The interface for the shopping app that turns every salesperson into a star.

The Canadian Company Who Has Created a BFF Shopping App With a Human Touch

If you go into a store and the sales clerk knows what you love and hate and what you've bought before, she's not a mindreader. She's just good at her job and she's probably using Tulip.

“Could Tulip prevent a Narcos: Mexico-like retail mishap from happening?” I asked. “A what?” laughed Ali Asaria, the CEO of Tulip, a Toronto-based mobile IOS app designed to help sales folk make your IRL shopping experience better. Asaria had just joined our conversation, as he was busy working the company’s booth at the recent National Retail Federation trade show in New York City. I gave him a quick recap of the scene where Gallardo, a drug lord, takes a little karmic hit when a sales associate in a luxury jewellery store asks his wife if she’s enjoying her new watch. The hitch: He didn’t buy it for her. Busted. “Oops!” laughed Asaria. “I have heard that this can be a real challenge. We can help our clients represent customer information in certain ways.”

That’s a delicate way to say that his clients—Chanel, Mulberry, David Yurman, De Beers Jewellers, Veronica Beard, Coach, Saks Fifth Avenue, Kate Spade, Michael Kors and Bonobos to name a few—can decide what sensitive and relevant information a sales associate needs to know while working with a customer.

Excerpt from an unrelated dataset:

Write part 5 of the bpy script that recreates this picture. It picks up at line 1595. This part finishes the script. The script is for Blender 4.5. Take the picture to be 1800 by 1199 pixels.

But not every sales associate has access to all profiles. “This is especially important with celebrities,” explained Saira Zia, a retail excellence consultant with Tulip. “You can’t have Kanye West’s profile open to everyone!” For us average shoppers, who aren’t celebs or the mistresses of drug lords, the Tulip app can help make us feel like we’re getting A-list treatment because when we walk into the store, the associates can interact with us like we’re shopping BFFs. They’ll either create a profile or tap into an existing one on the iPad they’re carrying and, voila, they’ll know our size, what we’ve bought in the past (either in a store or online), what we love and what we hate based on our past shopping behaviours. If we express an interest in an item while we’re chatting, they can discreetly send a message to a “runner” to go and retrieve it. If we love it, we can buy it from them on the spot, thus avoiding any annoying lineups at the cash register. If they don’t have what we’re looking for—or, like Bonobos, they only “showroom” their items—they can instantly find the item online for us to order and have it sent to our home. The feature is aptly called the “endless aisle,” and it’s been a hit with their clients. “At the Bonobos stores that use Tulip, they’ve noticed a 12% increase in average sales,” explained Zia. “At Michael Kors, they’ve doubled their endless aisle sales. It’s been huge for them.”

A few days later, we may even get an email from them thanking us for coming in and perhaps suggesting some other items we might be interested in based on our profile (e.g., this client loves new handbags in red leather with gold embellishments and she has a significant birthday coming up next month). While you may think they’re reaching out because you’re so unforgettable—which could totally be the case—it’s likely because the Tulip app has sent them a reminder to follow up with a note. The upside: It’s got the timeliness of a chat bot, but it’s a real letter versus a canned message from a machine. “We believe that there is a resurgence in retail, and it’s coming from a desire to have more human-to-human interaction instead of just digital,” explained Asaria, who was also the 19-year-old mastermind behind BlackBerry’s wildly addictive Brick Breaker. “Tulip wants to be a part of that.” So, as it turns out, Asaria has gone from breaking bricks to being a bricks-and-mortar champion.